Körperwelten: das NTM Tanz

corpus, ama!

Der menschliche Körper im Tanz: er dechiffriert, offenbart und verklausuliert. Transformiert eine Idee in Form, Bewegung und Emotion und ist dabei Bühne und Leinwand zugleich. Stephan Thoss, Intendant für Tanz am NTM, und sein Ensemble verwandeln in „Poem an Minotaurus / Le Sacre du Printemps“ zwei Choreografien in eine Körperwelt. Es ist das erste Orchesterstück für das NTM Tanzensemble seit zwei Jahren – und ein Rendezvous zweier Meister ihres Fachs im neuen Mannheimer Opal.

Text: Jan Zeller
Foto: Marina Terechov

Foto: Marina Terechov

Er ist ein Schlüsselmotiv in zahlreichen Werken Pablo Picassos, der Minotaurus. Jenes Wesen aus der griechischen Mythologie mit dem Körper eines Menschen und den Kopf eines Stieres, dessen monströser Gestalt sich der Spanier ab den späten 1920er Jahren in zahlreichen Radierungen zu widmen begann. Oder vielmehr: Picasso begab sich auf eine künstlerische wie persönliche Suche nach der Immanenz des menschlichen Wesens. Sie sollte 1937 im Schrecken und der zerstörerischen Wut seines tragischen Meisterwerks Guernica ihren Höhepunkt finden. Poem an Minotaurus, könne, so Stephan Thoss, weniger „als Analyse des Minotaurus-Mythos, sondern als ein assoziatives Gedicht“ verstanden werden. Tatsächlich reizte den gebürtigen Leipziger, der seit der Spielzeit 2016/17 am Nationaltheater Mannheim wirkt, an dem antiken Mischwesen vor allem dessen Beschaffenheit. In gewisser Weise sei es eine „Mensch-Maschine“ – und für Thoss die kontextuale Brücke zu seiner Musik-Auswahl, einer Kombination aus zeitgenössischen Kompositionen von John Adams und Igor Strawinskys „Sacre“. Thoss dient sie als musikalischer Tanzboden für seine choreografierten Körperwelten.

Er wählte ganz bewusst die dritte der drei großen Ballettmusiken für großes Orchester aus der Feder des damals gerade mal 30-jährigen Komponisten und Dirigenten – nach Der Feuervogel und Petruschka.

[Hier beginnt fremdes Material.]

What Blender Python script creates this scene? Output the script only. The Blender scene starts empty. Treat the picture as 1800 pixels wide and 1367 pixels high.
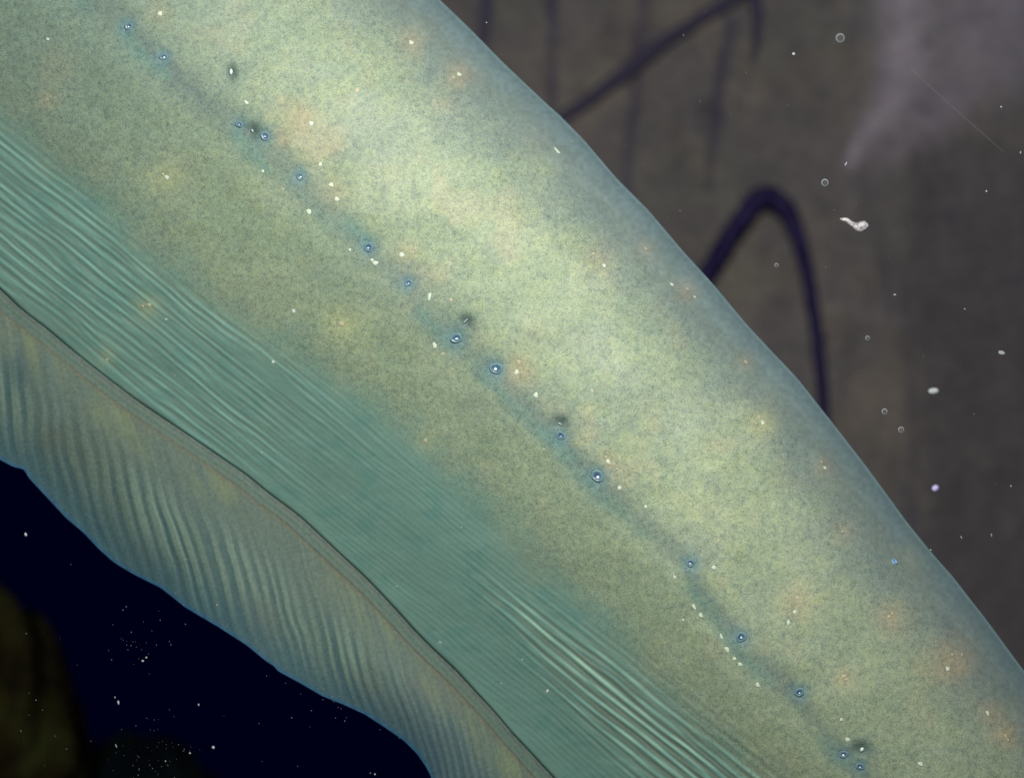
import bpy, math, random
import numpy as np
from mathutils import Vector, Matrix
random.seed(7)
C = bpy.context.scene
# ---------------------------------------------------------------- camera, world, lights, exposure
K = 0.0002            # metres per photograph pixel in the plane of the eel
D = 1.2               # camera distance to that plane
cam = bpy.data.cameras.new('camera'); co = bpy.data.objects.new('camera', cam); C.collection.objects.link(co)
co.location = (0, -D, 0); co.rotation_euler = (math.pi/2, 0, 0)
cam.sensor_width = 36; cam.lens = 36*D/(1800*K); cam.clip_start = 0.02; cam.clip_end = 60
cam.dof.use_dof = True; cam.dof.focus_distance = D-0.035; cam.dof.aperture_fstop = 6.7
C.camera = co
w = bpy.data.worlds.new('World'); C.world = w; w.use_nodes = True
bg = w.node_tree.nodes['Background']; bg.inputs[0].default_value = (0.03, 0.03, 1, 1); bg.inputs[1].default_value = 0.0075
def lamp(name, loc, target, size, energy, color):
    l = bpy.data.lights.new(name, 'AREA'); l.shape = 'DISK'; l.size = size; l.energy = energy; l.color = color
    o = bpy.data.objects.new(name, l); C.collection.objects.link(o); o.location = loc
    o.rotation_euler = (Vector(target)-Vector(loc)).to_track_quat('-Z', 'Y').to_euler()
    return o
lamp('key_light', (0.045, -0.45, 0.19), (0.01, 0, 0.03), 0.12, 2.85, (0.96, 1.0, 0.90))
lamp('fill_light', (-0.30, -0.9, -0.12), (-0.02, 0, 0), 0.30, 1.35, (0.74, 1.0, 1.0))
C.view_settings.view_transform = 'Standard'; C.view_settings.look = 'None'
C.view_settings.exposure = 0; C.view_settings.gamma = 1

# ---------------------------------------------------------------- helpers
R2 = math.sqrt(2)
def P(px, py, y):
    s = K*(D+y)/D
    return np.stack([(px-900)*s, y*np.ones_like(px*1.0), (683.5-py)*s], -1)
def p3(px, py, y): return Vector(P(np.array(float(px)), np.array(float(py)), y).tolist())
def AN(pts):
    p = np.array(pts, float); return (p[:,0]+p[:,1])/R2, (p[:,0]-p[:,1])/R2
def hsh(ix, iy, seed):
    h = (ix.astype(np.int64)*374761393 + iy.astype(np.int64)*668265263 + seed*974634777) & 0x7fffffff
    h = ((h ^ (h >> 13))*1274126177) & 0x7fffffff
    return ((h ^ (h >> 16)) & 0xffff)/65535.0
def vn(x, y, seed=0):
    x = np.asarray(x, float); y = np.asarray(y, float)
    x, y = np.broadcast_arrays(x, y)
    ix = np.floor(x); iy = np.floor(y); fx = x-ix; fy = y-iy
    fx = fx**3*(fx*(fx*6-15)+10); fy = fy**3*(fy*(fy*6-15)+10)
    a = hsh(ix,iy,seed); b = hsh(ix+1,iy,seed); c = hsh(ix,iy+1,seed); d = hsh(ix+1,iy+1,seed)
    return (a+(b-a)*fx)*(1-fy)+(c+(d-c)*fx)*fy
def fbm(x, y, seed=0, o=4):
    s = 0; a = .5; t = 0
    for i in range(o):
        s = s+a*vn(x*2**i+i*17.3, y*2**i-i*9.1, seed+i*31); t += a; a *= .55
    return s/t
def sm(x, a, b):
    t = np.clip((np.asarray(x, float)-a)/(b-a), 0, 1); return t*t*(3-2*t)
def gs(x, s): return np.exp(-(x/s)**2)
def mixc(c, col, m): return c+(np.array(col)-c)*np.clip(m,0,1)[...,None]
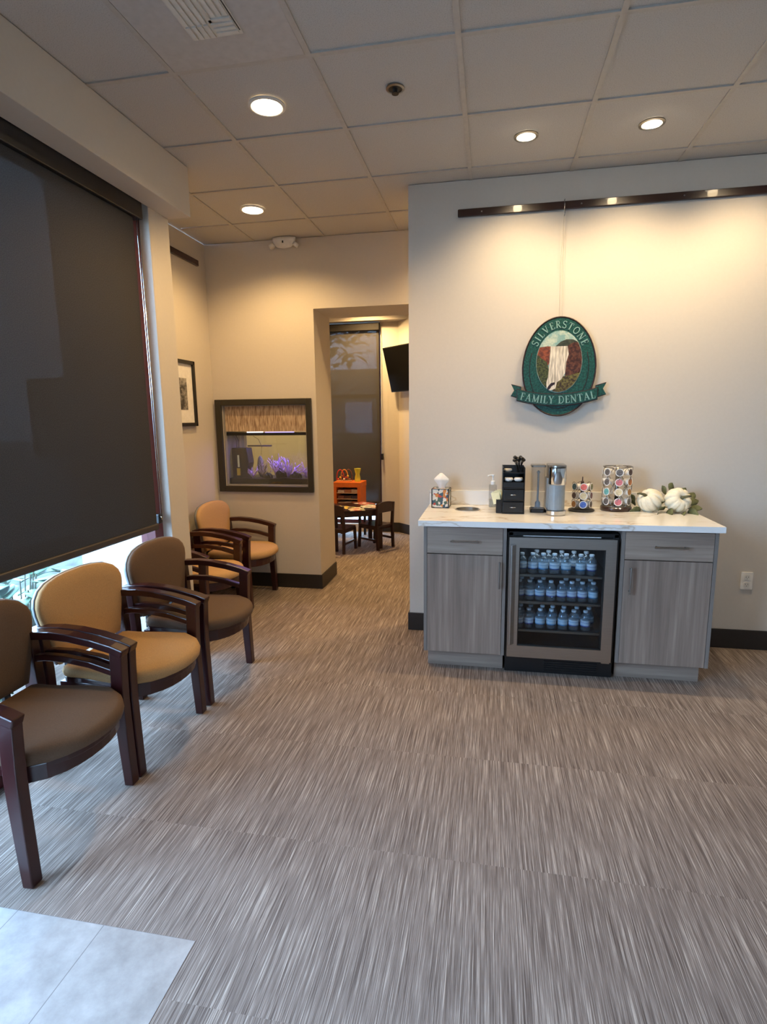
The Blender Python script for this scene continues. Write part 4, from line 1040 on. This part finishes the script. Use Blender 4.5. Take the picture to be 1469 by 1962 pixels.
# small carousel
cx, cy = 0.575, 3.675
t = empty('pod_carousel', (cx, cy, CT), 0, 'small black three tier pod carousel beside the coffee maker', 'pod holder')
MB().lathe([(0.078, 0.001), (0.080, 0.008), (0.070, 0.014), (0.014, 0.018), (0, 0.018)], n=32).build('base', m_blackp, t, smooth=True, smooth_angle=40)
MB().lathe([(0.010, 0.015), (0.010, 0.185), (0.004, 0.192), (0.003, 0.215), (0, 0.217)], n=16).build('center_post', m_darkwood, t, smooth=True, smooth_angle=40)
pos = []
for tier in range(3):
    z = 0.026+tier*0.055
    pts = [(0.030*math.cos(2*PI*i/24), 0.030*math.sin(2*PI*i/24), z) for i in range(24)]
    mb = MB().tube(pts, 0.002, 6, closed=True)
    for k in range(6):
        a_ = math.radians(k*60+30+tier*0); d_v = Vector((math.cos(a_), math.sin(a_), 0)); s_v = Vector((-math.sin(a_), math.cos(a_), 0))
        c0 = d_v*0.055+Vector((0, 0, z+0.020))
        loop = [c0+(d_v*0.6+Vector((0, 0, -0.0)))*0.028*math.cos(b_)*0+s_v*0.024*math.cos(b_)+Vector((0, 0, 1))*0.024*math.sin(b_)-Vector((0,0,0.0)) for b_ in [2*PI*j/14 for j in range(14)]]
        mb.tube(loop, 0.0016, 5, closed=True)
        mb.tube([d_v*0.030+Vector((0, 0, z)), d_v*0.055+Vector((0, 0, z-0.004))], 0.0016, 5)
    mb.build('wire_tier', m_darkwood, t, smooth=True)
cols = [['amber', 'blue', 'grey'], ['brown', 'cream', 'maroon'], ['teal', 'coral', 'olive']]
nm3 = ['bottom', 'middle', 'top']
for tier in range(3):
    for k, a_d in enumerate((-150, -90, -30)):
        a_ = math.radians(a_d); d_v = Vector((math.cos(a_), math.sin(a_), 0.0))
        z = 0.026+tier*0.055+0.020
        p = Vector((cx, cy, CT+z))+d_v*0.0585
        pod(cols[tier][k], p, d_v+Vector((0, 0, 0.04)), '%s lidded coffee pod on the %s tier of the small carousel' % (cols[tier][k], nm3[tier]), 'pods on the small carousel')
# large rack
cx, cy, R0 = 0.793, 3.735, 0.088
t = empty('pod_rack', (cx, cy, CT), 0, 'tall round wire pod rack with diamond lattice and wooden base', 'pod holder')
MB().lathe([(R0+0.004, 0.001), (R0+0.006, 0.008), (R0+0.006, 0.020), (R0, 0.026), (0, 0.026)], n=40).build('base', m_darkwood, t, smooth=True, smooth_angle=40)
mb = MB()
for z in (0.275, 0.030): mb.tube([((R0-0.004)*math.cos(2*PI*i/32), (R0-0.004)*math.sin(2*PI*i/32), z) for i in range(32)], 0.0032, 6, closed=True)
mb.build('hoop', m_nickel, t, smooth=True)
mb = MB(); NC = 7
for k in range(NC):
    for s_ in (-1, 1):
        pts = []
        for i in range(17):
            z = 0.030+0.245*i/16; a_ = 2*PI*(k+0.5)/NC+s_*(i/16)*4*PI/NC-math.radians(90)
            pts.append(((R0-0.002)*math.cos(a_), (R0-0.002)*math.sin(a_), z))
        mb.tube(pts, 0.0022, 6)
mb.build('lattice_wire', m_nickel, t, smooth=True)
MB().lathe([(0.012, 0.026), (0.012, 0.27), (0, 0.27)], n=16).build('center_post', m_nickel, t, smooth=True)
big = [['grey', 'pink', 'grey', 'brown', 'olive'], ['turquoise', 'cream', 'amber', 'grey', 'olive'], ['grey', 'pink', 'orange', 'maroon', 'teal'], ['grey', 'grey', 'brown', 'amber', 'maroon']]
rown = ['lowest', 'second lowest', 'second highest', 'highest']
for row in range(4):
    for k, a_d in enumerate((-90-2*360/NC/2*1.0-0, -90, -90+360/NC, -90-2*360/NC, -90+2*360/NC)):
        a_ = math.radians(a_d-4); d_v = Vector((math.cos(a_), math.sin(a_), 0))
        z = 0.030+0.245*(row+0.5)/4
        c_ = big[row][k]
        pod(c_, Vector((cx, cy, CT+z))+d_v*(R0-0.003), d_v+Vector((0, 0, 0.06)), '%s lidded pod in the %s row of the tall rack, %s' % (c_, rown[row], ('front left', 'front center', 'front right', 'far left side', 'far right side')[k]), 'pods in the tall wire rack')

# pumpkins
def pumpkin(x, y, z, r, h, rot, label):
    t = empty('fabric_pumpkin', (x, y, z), 0, label, 'pumpkin', 'white pumpkins on the counter')
    mb = MB(); n = 80; a0, b0 = r*0.46, r*0.54; rings = []
    for i in range(23):
        t_ = math.radians(-90+245*i/22)
        rr, zz = a0+b0*math.cos(t_), h/2*math.sin(t_)
        if i == 0: rr = 0.01
        if i == 22: rr = 0.006
        def gr(k): return 1-0.16*(1-abs(math.sin(5*2*PI*k/n)))**2
        rings.append([(rr*gr(k)*math.cos(2*PI*k/n), rr*gr(k)*math.sin(2*PI*k/n), zz*(0.94+0.06*gr(k))) for k in range(n)])
    mb.loft(rings); mb.xf(rot); mb.build('pumpkin_body', m_pumpkin, t, smooth=True)
    ms = MB().tube([(0, 0, h*0.18), (0.004, 0, h*0.5), (0.02, 0.0, h*0.72), (0.034, 0, h*0.78)], [0.012, 0.009, 0.007, 0.006], 10); ms.xf(rot); ms.build('stem', m_stem, t, smooth=True)
pumpkin(0.985, 3.70, CT+0.068, 0.074, 0.115, Matrix.Rotation(math.radians(-42), 4, 'Y') @ Matrix.Rotation(math.radians(20), 4, 'X') @ Matrix.Rotation(PI*0.9, 4, 'Z'), 'white fabric pumpkin next to the tall pod rack')
pumpkin(1.135, 3.67, CT+0.076, 0.077, 0.11, Matrix.Rotation(math.radians(62), 4, 'X') @ Matrix.Rotation(math.radians(14), 4, 'Y'), 'white fabric pumpkin at the right end, stem facing the room')
gl = empty('leaf_garland', (1.07, 3.74, CT), 0, 'sage green leaf garland tucked around the white pumpkins', 'garland')
mb = MB()
for (lx, ly, lz, a_, el, L, W) in ((-0.155, 0.02, 0.03, 170, 0.9, 0.075, 0.05), (-0.14, -0.05, 0.008, 200, 0.1, 0.07, 0.045), (-0.05, -0.10, 0.006, 250, 0.05, 0.06, 0.04), (0.0, -0.09, 0.008, 280, 0.15, 0.075, 0.05), (-0.01, -0.07, 0.02, 230, 0.3, 0.07, 0.045), (0.02, 0.02, 0.10, 110, 1.0, 0.07, 0.045), (0.04, 0.01, 0.12, 60, 0.9, 0.075, 0.05), (0.10, 0.0, 0.10, 20, 1.0, 0.06, 0.04), (0.13, -0.03, 0.05, 10, 0.4, 0.075, 0.05), (0.14, -0.05, 0.02, 330, 0.3, 0.07, 0.05), (0.12, -0.09, 0.008, 300, 0.1, 0.075, 0.05), (0.08, -0.12, 0.006, 260, 0.05, 0.06, 0.04), (-0.01, 0.0, 0.06, 150, 1.2, 0.06, 0.045), (0.15, 0.0, 0.07, 40, 0.8, 0.07, 0.045), (-0.16, 0.02, 0.05, 120, 1.0, 0.06, 0.04), (-0.02, -0.04, 0.045, 270, 0.6, 0.06, 0.045)):
    a_ = math.radians(a_); leafquad(mb, (lx, ly, lz), (math.cos(a_)*math.cos(el), math.sin(a_)*math.cos(el), math.sin(el)), L*1.05, W*1.15, 0.15, 1.0+0.5*math.sin(7*lx*100))
mb.build('leaves', m_leaf, gl, smooth=True, solid=0.0015)
MB().tube([(-0.16, 0.03, 0.012), (-0.06, 0.055, 0.012), (0.03, 0.05, 0.014), (0.16, 0.0, 0.012)], 0.003, 6).build('vine', m_stem, gl, smooth=True)

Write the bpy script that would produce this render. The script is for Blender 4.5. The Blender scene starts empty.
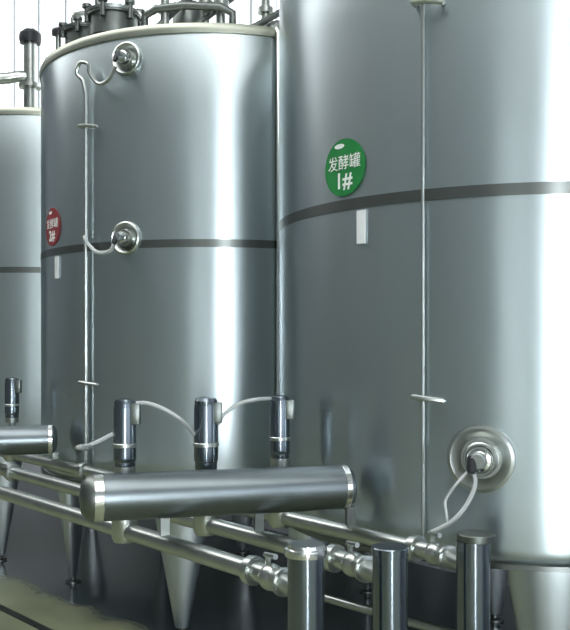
import bpy, bmesh, math, random
from mathutils import Vector, Matrix
random.seed(4)
C = bpy.context.scene.collection
S = 1.4                      # tank radius in metres; all lengths below are in tank radii
EYE = 1.42                   # eye height in tank radii
F = 900.0 / 570.0
PI = math.pi
DU = Vector((-0.6706, 0.7418, 0.0))      # along the row of tanks, going away
DV = Vector((-0.7418, -0.6706, 0.0))     # from the tanks towards the aisle


def uv(u, v, z):
    """hall coordinates (tank radii) -> world metres"""
    p = DU * u + DV * v
    return Vector((p.x * S, p.y * S, z * S))


def eyept(x, y, h):
    """tank radii, height relative to the eye -> world metres"""
    return Vector((x * S, y * S, (h + EYE) * S))


# ------------------------------------------------------------------ materials
def new_mat(name):
    m = bpy.data.materials.new(name)
    m.use_nodes = True
    nt = m.node_tree
    return m, nt, nt.nodes['Principled BSDF']


def metal(name, col, rough, aniso=0.0, scale=None, dirt=0.06, bump=0.0):
    m, nt, b = new_mat(name)
    b.inputs['Metallic'].default_value = 1.0
    b.inputs['Roughness'].default_value = rough
    tc = nt.nodes.new('ShaderNodeTexCoord')
    mp = nt.nodes.new('ShaderNodeMapping')
    mp.inputs['Scale'].default_value = scale or (6, 6, 6)
    no = nt.nodes.new('ShaderNodeTexNoise')
    no.inputs['Scale'].default_value = 1.0
    no.inputs['Detail'].default_value = 4.0
    nt.links.new(tc.outputs['Object'], mp.inputs['Vector'])
    nt.links.new(mp.outputs['Vector'], no.inputs['Vector'])
    rp = nt.nodes.new('ShaderNodeValToRGB')
    a = tuple(c * (1 - dirt) for c in col)
    z = tuple(min(1, c * (1 + dirt)) for c in col)
    rp.color_ramp.elements[0].position = 0.3
    rp.color_ramp.elements[1].position = 0.7
    rp.color_ramp.elements[0].color = (*a, 1)
    rp.color_ramp.elements[1].color = (*z, 1)
    nt.links.new(no.outputs['Fac'], rp.inputs['Fac'])
    nt.links.new(rp.outputs['Color'], b.inputs['Base Color'])
    if aniso:
        b.inputs['Anisotropic'].default_value = aniso
        b.inputs['Anisotropic Rotation'].default_value = 0.25
        tg = nt.nodes.new('ShaderNodeTangent')
        tg.direction_type = 'RADIAL'
        tg.axis = 'Z'
        nt.links.new(tg.outputs['Tangent'], b.inputs['Tangent'])
    if bump:
        bp = nt.nodes.new('ShaderNodeBump')
        bp.inputs['Strength'].default_value = bump
        bp.inputs['Distance'].default_value = 0.01
        nt.links.new(no.outputs['Fac'], bp.inputs['Height'])
        nt.links.new(bp.outputs['Normal'], b.inputs['Normal'])
    return m


def plain(name, col, rough=0.6, var=0.1, scale=5.0, spec=0.5):
    m, nt, b = new_mat(name)
    b.inputs['Roughness'].default_value = rough
    b.inputs['Specular IOR Level'].default_value = spec
    tc = nt.nodes.new('ShaderNodeTexCoord')
    no = nt.nodes.new('ShaderNodeTexNoise')
    no.inputs['Scale'].default_value = scale
    no.inputs['Detail'].default_value = 5.0
    nt.links.new(tc.outputs['Object'], no.inputs['Vector'])
    rp = nt.nodes.new('ShaderNodeValToRGB')
    rp.color_ramp.elements[0].position = 0.3
    rp.color_ramp.elements[1].position = 0.7
    rp.color_ramp.elements[0].color = (*[c * (1 - var) for c in col], 1)
    rp.color_ramp.elements[1].color = (*[min(1, c * (1 + var)) for c in col], 1)
    nt.links.new(no.outputs['Fac'], rp.inputs['Fac'])
    nt.links.new(rp.outputs['Color'], b.inputs['Base Color'])
    return m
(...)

Die neuartige Rhythmik, die Dissonanzen und scharfen musikalischen Einwürfe in Le sacre du printemps (dt.: Die Frühlingsweihe) verstörten im Mai 1913 das Pariser Premierenpublikum. Für Thoss aber ist Strawinskys kompositorische Radikalität, die viele seiner damaligen Zeitgenossen überforderte, vielmehr bereits ein Fingerzeig auf das Zeitalter der Industrie und dessen Folgen. Rhythmus schlägt Melodie, in einer Phase der intensivierten Mechanisierung, maschinellen Massenproduktion und einem politisch instabilen Europa der Rüstungsgüter. Der Beginn des Ersten Weltkrieges 1914, Guernica – die „Mensch-Maschine“ wütete.

Foto: Marina Terechov

Doch so sehr Thoss dann auch sein Tanzensemble in den besonders kraftvollen Passagen des Orchesters vorwärtstreibt und eine imposante Gesamtkörperlichkeit einfordert, so sehr differenziert er dann wieder in anderen Momenten akribisch bis hin zur Zuordnung einzelner Körperteile zu einzelnen Instrumenten. „Ob ein Ton nach oben oder nach unten geht, ob er kollabiert in seiner Geschwindigkeit, sich ausdehnt oder zusammenzieht – all das gehört beachtet“, beschreibt er diesen Prozess des choreografischen Sezierens von Körpern und Körperlichkeit.